Brydon is the star of shows such as The Trip, Gavin and Stacey and Would I Lie To You? and after a gap of some years he’s back on the stage with I Am Standing Up in which he gathers the various threads of his career. 

“In my show I talk about my life, I talk about being 53, what it’s like having younger kids, I do the impressions, there’s singing, there’s music, there’s audience interaction. In that sense it’s almost like a variety show more than just coming out with gag, gag, gag.” Brydon says.

Brydon says he relishes being on the stage - just him and the audience.

“That’s fantastic, that time, with the audience, it’s such a privilege if you’re in the position to attract an audience and come to a beautiful theatre and they’ve come just to see you, that’s wonderful and you can’t take that for granted.”

Brydon is bringing his show to New Zealand next year and says his early years in relative obscurity - when he hosted a shopping channel and did voiceover work - has made him what he is today.

“I presented for a year on a shopping channel, and to start with - you know, it was work, you can’t discount just being in work. Most people who do what I do are not in work so it was a job, the money was good, and I enjoyed it for a while then I became very aware that the longer I did that I would never be taken seriously as an actor or a comedian.

"Well, luckily the company went bust so that was the end of that!

“Then I did voice overs and I did very well at that and for a while that satisfied me because it was a type of performance - but I very clearly remember getting to a point where I was frustrated and that was when I started to do stand-up comedy - that was when I started to get open spots.”

Around the time Brydon was taking open mic spots, Catherine Tate, who recently toured New Zealand, was playing the same pubs. 

“It was before either of us was famous. It was in a stand-up club, in a room above a pub in about - I would guess - ‘97 or ’98. I remember she was on the stage, she might have been doing her grandmother which eventually became this Nan character and I have a memory of being in this smoky club and I remember thinking 'she’s got something, she’s better than all the other people, whether it’s charisma or presence' …

“There are funny people who never really progress because you need something else – she had everything, she was funny but I remember thinking she’s got a stage presence and I distinctly remember thinking 'oh God she’s good, she’s going to do well'.”

Rob Brydon

Rob Brydon Photo: supplied

Brydon’s brand of comedy is heavily influenced by Barry Humphreys, who he says is now a good friend.  

“Barry [Humphreys] is probably the top person for me, a lot of what I do is influenced by him.

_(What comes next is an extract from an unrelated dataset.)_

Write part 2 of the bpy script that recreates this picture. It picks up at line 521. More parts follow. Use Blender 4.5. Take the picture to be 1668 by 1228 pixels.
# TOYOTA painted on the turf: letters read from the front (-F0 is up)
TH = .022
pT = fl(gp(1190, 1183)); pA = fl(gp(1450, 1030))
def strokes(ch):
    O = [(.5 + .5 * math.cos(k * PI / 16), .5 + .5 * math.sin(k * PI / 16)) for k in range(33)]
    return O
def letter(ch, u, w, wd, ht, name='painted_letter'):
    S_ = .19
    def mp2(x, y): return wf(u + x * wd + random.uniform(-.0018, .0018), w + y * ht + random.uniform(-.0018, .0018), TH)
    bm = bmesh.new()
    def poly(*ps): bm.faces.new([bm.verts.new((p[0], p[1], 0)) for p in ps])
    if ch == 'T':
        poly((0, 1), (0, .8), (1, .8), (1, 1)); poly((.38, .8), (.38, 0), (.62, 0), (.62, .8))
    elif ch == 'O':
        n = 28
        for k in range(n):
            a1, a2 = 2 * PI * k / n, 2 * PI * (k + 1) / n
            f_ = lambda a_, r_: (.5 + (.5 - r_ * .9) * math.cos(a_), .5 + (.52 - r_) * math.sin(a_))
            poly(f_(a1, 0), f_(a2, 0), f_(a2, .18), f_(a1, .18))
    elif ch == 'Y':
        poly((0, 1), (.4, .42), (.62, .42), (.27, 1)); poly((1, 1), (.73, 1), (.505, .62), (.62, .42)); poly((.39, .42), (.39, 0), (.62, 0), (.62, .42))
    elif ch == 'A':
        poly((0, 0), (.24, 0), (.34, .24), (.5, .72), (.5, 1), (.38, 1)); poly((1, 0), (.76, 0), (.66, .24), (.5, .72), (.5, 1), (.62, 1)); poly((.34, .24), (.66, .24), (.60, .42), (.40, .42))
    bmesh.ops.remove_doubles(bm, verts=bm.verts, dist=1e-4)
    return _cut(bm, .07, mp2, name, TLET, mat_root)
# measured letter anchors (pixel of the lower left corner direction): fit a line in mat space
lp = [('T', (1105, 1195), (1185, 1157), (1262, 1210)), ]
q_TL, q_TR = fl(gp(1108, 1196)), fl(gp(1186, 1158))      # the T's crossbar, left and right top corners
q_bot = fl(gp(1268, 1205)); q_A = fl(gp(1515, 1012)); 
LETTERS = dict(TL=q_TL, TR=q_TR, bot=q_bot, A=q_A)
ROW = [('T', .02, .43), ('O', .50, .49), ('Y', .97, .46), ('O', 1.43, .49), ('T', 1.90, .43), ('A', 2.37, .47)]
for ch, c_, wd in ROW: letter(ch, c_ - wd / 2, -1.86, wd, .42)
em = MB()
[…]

I told him that once, I said ‘do you know a lot of what I do comes directly from you' thinking he might say ‘oh yeah, what have you stolen?’ and he said ‘It’s wonderful that somebody is carrying the torch’."

Carrying that torch has taken Brydon to the top of the entertainment ladder and it’s a good place to be, he says.

“I know a lot of people in my line of work, who are never satisfied, who are always thinking there’s something better over the horizon if only they could be a bit bigger. I’m not one of those people.

"I’m somebody who says 'smell the roses'. I have a fantastic career, good God I’m talking to you in New Zealand. 

“I have a lovely level of success - it brings me lots of lovely things in life … I don’t want it to decrease! But I have no great desire for it to increase. I’m very happy where I am.”